How to opt for the right investment plan?
Everyone
aspires for happy and lavish lifestyle. We constantly strive to make some kind
of investment to yield some good returns from the market. This investment can
range from equities to debt and stocks to mutual funds etc. However, with the
modern day efforts and market analysis, financial experts say one of the best
ways to enhance your funds in systematic pattern is through the Investment
Insurance Plans. These plans give policyholder the benefits of both the worlds,
saving as well as methodical increase in the assets. Whether you want to
fulfill your long-term goals or take care of your short- term responsibilities,
investment insurances are suitable for both kinds of requirements. Thus, a
policyholder is not only getting guaranteed returns but he or she is also
suitably covered with insurance while running his or her race to earn
sufficient money.
Types
of Investment
insurance Plans:
Unit Linked Investment Plans (ULIP):
ULIPs
are a common type of investment plan where part of investment goes for insurance
cover while the remaining portion is invested in various equity and debt
schemes. These plans are suitable in fast building a large corpus. These
investments are directly related to the performance of markets, because of
which they offer comparatively higher but volatile returns. Considered to be
flexible and transparent, these plans offer investors with capital guarantees.
Endowment Plan:
Endowment
plans are generally for people who donot wish to take financial risks. It
presents investor with a life cover but with comparatively lower returns. These
plans guarantee returns to the investors, mostly at the time of maturity.
Systematic Investment Plan (SIP):
A
popular form of investment, in SIP a person invests in mutual fund schemes.

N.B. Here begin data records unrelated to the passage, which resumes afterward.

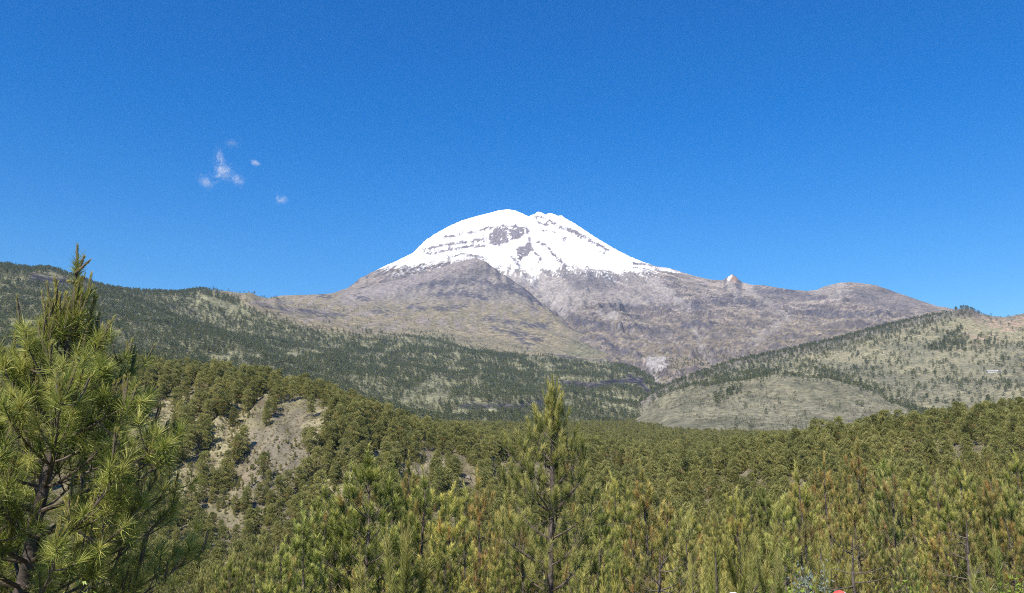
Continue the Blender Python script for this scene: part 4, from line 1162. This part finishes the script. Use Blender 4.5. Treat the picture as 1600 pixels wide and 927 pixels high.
for px, py, Y, k, lab, sl in NAMED:
    stand(px, py, Y, k, lab, slim=sl, color=tuple(np.array({0: (1.05, 1.12, 0.95), 1: (1.0, 1.08, 0.92), 2: (1.1, 1.16, 0.95), 3: (1.15, 1.05, 1.0), 4: (1.15, 1.15, 0.95), 5: (1.1, 0.95, 0.9)}[k])))
BR = [(635, 800, 20, 1, "young pine with a cluster of tall candles in front of the dense pine", (1, 1, 1)), (966, 872, 15, 2, "small bright yellow-green pine below the tall middle pine", (1.18, 1.15, 0.95)), (1212, 845, 17, 1, "small forked pine with dark brushes on a thin stem", (0.8, 0.85, 0.9)),
      (1280, 815, 19, 2, "young pine with three long green candles near the red cap", (1, 1, 1)), (1553, 812, 13, 0, "young pine with a fan of thick green brushes over brown dead needles", (0.85, 0.95, 0.9)), (1115, 822, 19, 2, "young pine with yellowish candles among the lower stand", (1.02, 1.05, 1)), (1160, 800, 22, 1, "tall candled young pine beside the yellowish young pine", (1, 1, 1)), (1078, 850, 18, 2, "low yellow-green young pine at the lower edge beside the candled pines", (1.05, 1.06, 1))]
for px, py, Y, k, lab, colr in BR:
    stand(px, py, Y, k, lab, brush=True, color=colr)

# ---------------------------------------------------------------- the rest of the young stand
limit = [(300, 905), (330, 885), (420, 855), (470, 835), (520, 805), (600, 795), (700, 800), (800, 815), (920, 820), (1000, 812), (1100, 795), (1200, 765), (1300, 735), (1400, 718), (1600, 708)]
n_made = 0
STAND = []
LOOKS = ("green", "dark green", "bushy green", "rust-flecked", "pale yellow-green", "browning")
FRESH = {0: (1.05, 1.12, 0.95), 1: (0.95, 1.05, 0.9), 2: (1.08, 1.14, 0.95), 3: (1.12, 1.05, 0.98), 4: (1.2, 1.18, 1.0), 5: (1.15, 1.0, 0.95)}
for px, py, Y, k, sl in [(545, 742, 34, 0, 1.2), (612, 742, 38, 1, 1.2), (666, 748, 36, 0, 1.25), (704, 772, 32, 4, 1.2), (482, 805, 29, 1, 1.3), (440, 852, 26, 0, 1.3), (728, 768, 44, 2, 1.1), (786, 778, 36, 3, 1.1), (932, 792, 33, 1, 1.2), (984, 770, 39, 0, 1.1), (1042, 772, 41, 3, 1.1), (1076, 802, 30, 4, 1.2),
                         (1192, 768, 45, 1, 1.1), (1240, 742, 54, 3, 1.0), (1290, 722, 60, 5, 1.0), (1378, 722, 58, 1, 1.1), (1420, 752, 47, 4, 1.15), (1500, 722, 58, 0, 1.1), (1542, 738, 50, 5, 1.1), (1588, 716, 58, 2, 1.1), (1330, 775, 38, 3, 1.2), (1480, 790, 36, 2, 1.2), (820, 800, 31, 0, 1.2), (360, 878, 27, 2, 1.2), (1565, 770, 38, 0, 1.2)]:
    c_ = np.array(FRESH[k]) * r.uniform(0.85, 1.2)
    e_ = stand(px, py, Y, k, "", "young pines of the foreground stand", color=tuple(c_), slim=sl)
    STAND.append((e_, LOOKS[k], float(px), Y))
tries = 0
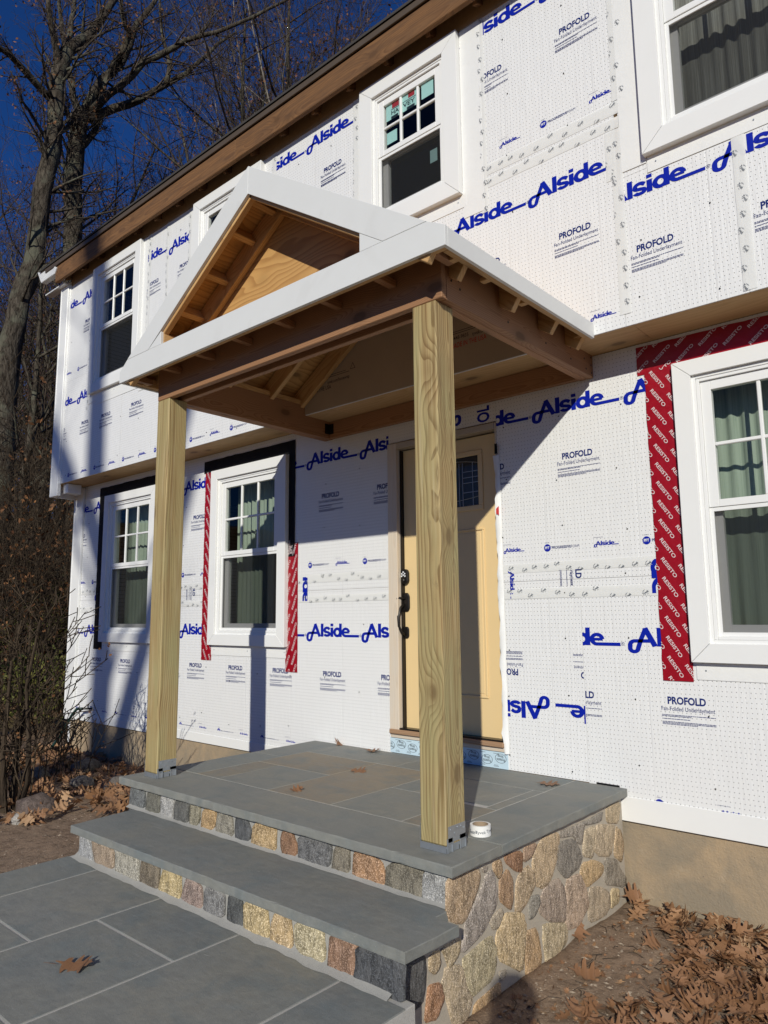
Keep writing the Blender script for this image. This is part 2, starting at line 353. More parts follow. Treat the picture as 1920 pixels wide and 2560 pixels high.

Here the investor can withstand the volatility of an unpredictable market with
the help of Net Asset Value (NAV) that defines the units one might own. Try
giving post-dated cheques which will easily transfer money from savings account
to mutual funds.
‘With Profit’ Plans:
In
“With profit” plans the investments are done on a range of assets which in turn
provide investors with good returns on their policies; usually in the form of
bonuses. These guaranteed bonuses are declared on per annum basis.
Why Investment
Insurance Plans?
Investment
insurance plans help investors to build a large corpus over the long-term time
frame. On maturity, bonuses are offered along with a guaranteed sum. The flexibility
of the plans allows choosing a suitable policy period. These plans offer an opportunity
to do goal-based savings. Besides, they can be utilized to tax benefits for
investors under section 80C and 10(10D) of Income Tax Act. Consumers can also
get a loan against such policies. This investment insurance serves as
protection for investors and his/her family.
How to choose an Investment plan:
•First
review your financial needs, risks taking capacities and the period till which
you would like to invest. Decide a final goal and then choose a suitable
investment plan
•Try
to begin with small amount, which can be increased gradually.
•Go
for both liquidity and fixed investments. This will allow you to use your
investment in emergency as well as curb over-expenditure of the same.
•Ensure
that your plan allows switching
•After
investing, keep an annual reviewing portfolio
•Based
on your suitability select a premium payment option
While
choosing investment insurance plans one must not get into over-exposure of a
single market instrument. It is advisable to evaluate all market options and
invest accordingly. Always compare various investment plans because not every
plan fulfils every investment goal you have.
Evaluate every aspect of a plan and then make a purchase.